Councillor C Marshall noted difficulty in terms of the proposals and use of the building, as stated by Councillor J Elmer, with the enclosure of the barns seemingly enabling use for keeping pigs.  He noted if the application had been a change of use, then perhaps the impacts such as loss of amenity would have had to have been assessed.  He noted he could not support the application and asked for comment in terms of whether rejecting the application on loss of amenity would be sufficient to make a case at any appeal of the decision.


The Chair asked if the proposals had represented new development whether the application would have been looked at differently. 


The Senior Planning Officer noted that the applicant had stated that they would keep livestock regardless, and would enclose using temporary fencing or hay bales, which would not require planning permission.

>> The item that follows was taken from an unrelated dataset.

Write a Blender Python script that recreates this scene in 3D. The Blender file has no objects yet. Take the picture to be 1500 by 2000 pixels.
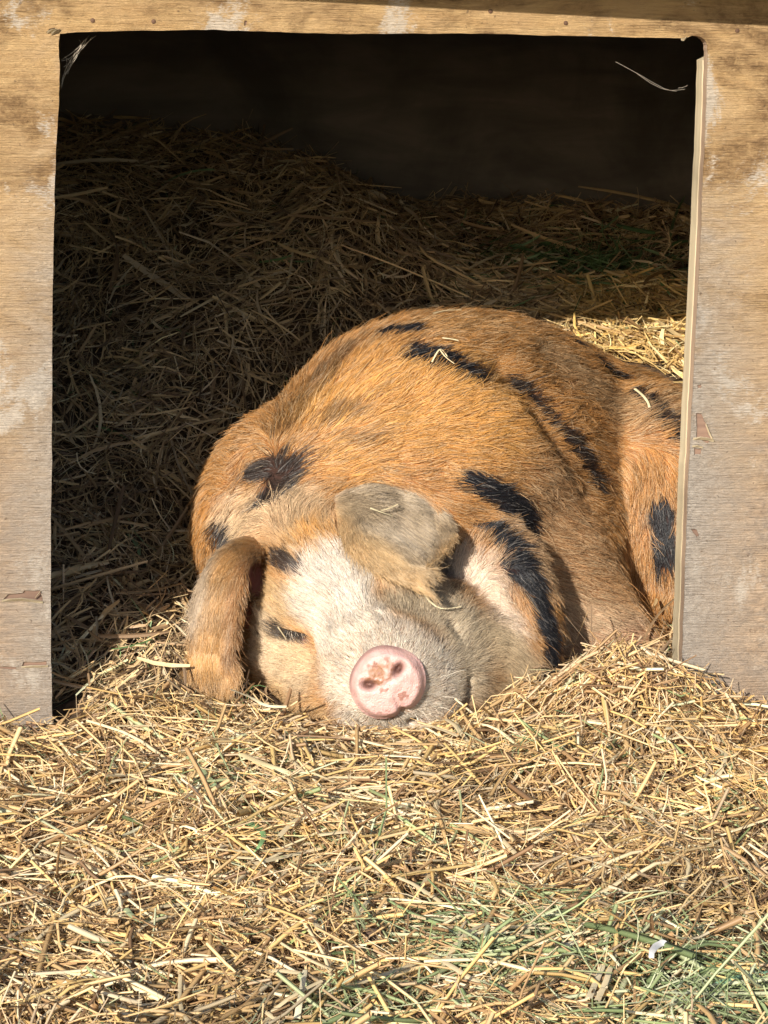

Councillor C Marshall asked, if the Committee were minded to refuse the application, whether the Authority still be able to respond to issues of noise or odour.  The Senior Planning Officer noted that other mechanisms, such as a statutory nuisance, could be engaged, however Environmental Health had queried as regards the number of pigs and noted the numbers meant it would not be a statutory nuisance.  In response to the Chair he noted that if the buildings had been new then it would have been a different scenario and the use could have been looked at.

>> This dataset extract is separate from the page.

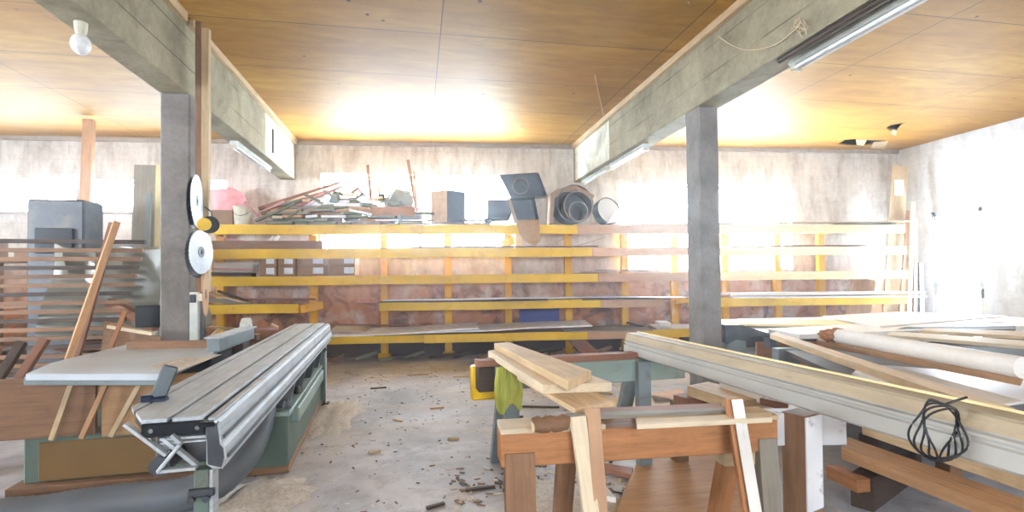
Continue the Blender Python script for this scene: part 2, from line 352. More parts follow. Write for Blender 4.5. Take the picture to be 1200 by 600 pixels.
# the glazed door in the right wall
e = bpy.data.objects.new('door_1', None); COL.objects.link(e); e.location = (XR, (YD0 + YD1) / 2, 0); struct(e)
yc = (YD0 + YD1) / 2; wd = YD1 - YD0
bm = bmesh.new()
for (yy, zz, sy, sz) in ((YD0 + .04, 1.28, .08, 2.56), (YD1 - .04, 1.28, .08, 2.56), (yc, .12, wd, .24), (yc, 2.52, wd, .08), (yc, 1.2, wd, .06)): bbox(bm, (XR + .06, yy, zz), (.06, sy, sz))
link('door_leaf', bm, 'whitemetal', e)
bm = bmesh.new(); bbox(bm, (XR + .065, yc, 1.31), (.006, wd - .1, 2.45)); link('door_glass', bm, 'glass', e)
bm = bmesh.new(); bbox(bm, (XR + .025, YD0 + .04, 1.05), (.012, .04, .16), bev=.004); tube(bm, [(XR + .02, YD0 + .04, 1.1), (XR - .04, YD0 + .04, 1.1), (XR - .04, YD0 + .15, 1.1)], .009, 8); link('door_handle', bm, 'dsteel', e)

# ceiling with two torn places in the right bay
cpts = [(XL - .3, YF - .3), (XR + .3, YF - .3), (XR + .3, WB - KW * XR + .3), (XL - .3, WB - KW * XL + .3)]
bm = bmesh.new(); prism(bm, [(x, y, CZ) for x, y in cpts], (0, 0, .03)); ceil = link('ceiling', bm, 'ceil'); struct(ceil)
holes = []
def hole(pxs):
    pts = [onZ(x, y, CZ) for x, y in pxs]; b2 = bmesh.new(); prism(b2, [(p.x, p.y, CZ - .2) for p in pts], (0, 0, .6)); bmesh.ops.triangulate(b2, faces=b2.faces)
    h = link('cut', b2, 'dark'); mo = ceil.modifiers.new('b', 'BOOLEAN'); mo.operation = 'DIFFERENCE'; mo.solver = 'EXACT'; mo.object = h; holes.append(h); return pts
h1 = hole([(982, 169), (990, 164), (1003, 163), (1016, 164), (1041, 165), (1024, 169), (1010, 171.5), (996, 171)])
h2 = hole([(1038, 150), (1044, 146.5), (1058, 144), (1063, 142.5), (1056, 148), (1051, 153), (1042, 153)])
h3 = hole([(118, 161), (133, 162.5), (145, 161), (138, 165), (125, 164.5)])
bpy.context.view_layer.update(); dg = bpy.context.evaluated_depsgraph_get()
nm_ = bpy.data.meshes.new_from_object(ceil.evaluated_get(dg)); ceil.modifiers.clear(); ceil.data = nm_
for h in holes: bpy.data.objects.remove(h)
quadbox('light_block_roof', cpts, CZ + .45, CZ + .6, 'dark')  # unseen slab added to keep sky light out of the ceiling void
for nm2, a_, b_ in (('trim_7', (XL - .3, YF - .3), (XR + .3, YF - .3)), ):
    pass
# unseen attic sides, added so that no daylight leaks above the boards
quadbox('light_block_edge', [(XL - .32, YF - .32), (XR + .32, YF - .32), (XR + .32, YF - .28), (XL - .32, YF - .28)], CZ - .02, CZ + .6, 'dark')
quadbox('light_block_edge', [(XR + .28, YF - .3), (XR + .32, YF - .3), (XR + .32, 9.2), (XR + .28, 9.2)], CZ - .02, CZ + .6, 'dark')
quadbox('light_block_edge', [(XL - .32, YF - .3), (XL - .28, YF - .3), (XL - .28, 10.8), (XL - .32, 10.8)], CZ - .02, CZ + .6, 'dark')
bm = bmesh.new(); prism(bm, [(XL - .3, WB - KW * XL + .3, CZ - .02), (XR + .3, WB - KW * XR + .3, CZ - .02), (XR + .3, WB - KW * XR + .34, CZ - .02), (XL - .3, WB - KW * XL + .34, CZ - .02)], (0, 0, .62)); struct(link('light_block_edge', bm, 'dark'))
def flap(pxs, drop):
    pts = [onZ(x, y, CZ - .002) for x, y in pxs]
    for i_, d_ in enumerate(drop): pts[i_].z -= d_
    b2 = bmesh.new(); prism(b2, pts, (0, 0, .006)); return link('torn_flap', b2, 'pine', ceil)
flap([(1003, 163.5), (1016, 164), (1012, 169), (1004, 168)], [0, 0, .03, .03])
flap([(1046, 152), (1051, 153), (1050, 157), (1044, 155)], [0, 0, .03, .03])
flap([(1024, 166.5), (1041, 165.2), (1036, 172), (1020, 171)], [0, 0, .05, .05])
flap([(125, 164.5), (138, 165), (160, 166.5), (112, 165.5)], [0.01, 0, .08, .08])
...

In response to a question from Councillor C Kay, the Lawyer (Planning and Highways) noted that existing agricultural buildings could be used for agricultural use without the need for planning permission.  He added that the application referred to operational development in respect of the side panels and were not within the permitted development regime.


Councillor J Elmer reiterated he felt there were two divergent legal opinions, and noting that while he was no legal expert, he felt that it appeared that approval could be unlawful and expose the potential of a Judicial Review.  He added, in that case, he felt it was sensible to allow a potential appeal and allow the Planning Inspectorate to determine.


The Lawyer (Planning and Highways) noted Officers had not stated that determining the application in accordance with their recommendation would be unlawful.  He reiterated that it would be difficult to uphold a refusal reason where the buildings could be used for such agricultural use.  He noted his advice to Members, should they wish to refuse the application, would be that it would be very difficult to sustain in respect of amenity impact as there was no difference in the use of the building.


Councillor J Elmer noted the wider policies, 20, 21, 30 and 44, relating to sustainable transport, amenity, impact of woodland and hedgerows, biodiversity, impact upon the culvert with Brown Eared Bats, and added there would also be a difference in appearance.


Councillor C Marshall moved that the application be refused on the grounds of loss of amenity for residents.  He added that he would hope there would be strict enforcement action as appropriate, if required.  Councillor K Shaw seconded Councillor C Marshall.


The Lawyer (Planning and Highways) noted there were two rival motions for refusal, the first be Councillor J Elmer, the second by Councillor C Marshall.  He added that of the two, he would feel more comfortable in defending that put by Councillor C Marshall at appeal and asked Councillor J Elmer if he would be willing to support that motion or amend his.  Councillor J Elmer noted he would be happy to support Councillor C Marshall’s motion.


Upon a vote being taken it was:




That the application be REFUSED the following reason:


The development is contrary to Policy 31 of the County Durham Plan and

paragraphs 130 and 185 of the NPPF as it has resulted in adverse residential

amenity impacts in terms of noise and odour emanating from the use of the

buildings to house pigs/livestock, such use being facilitated by the development.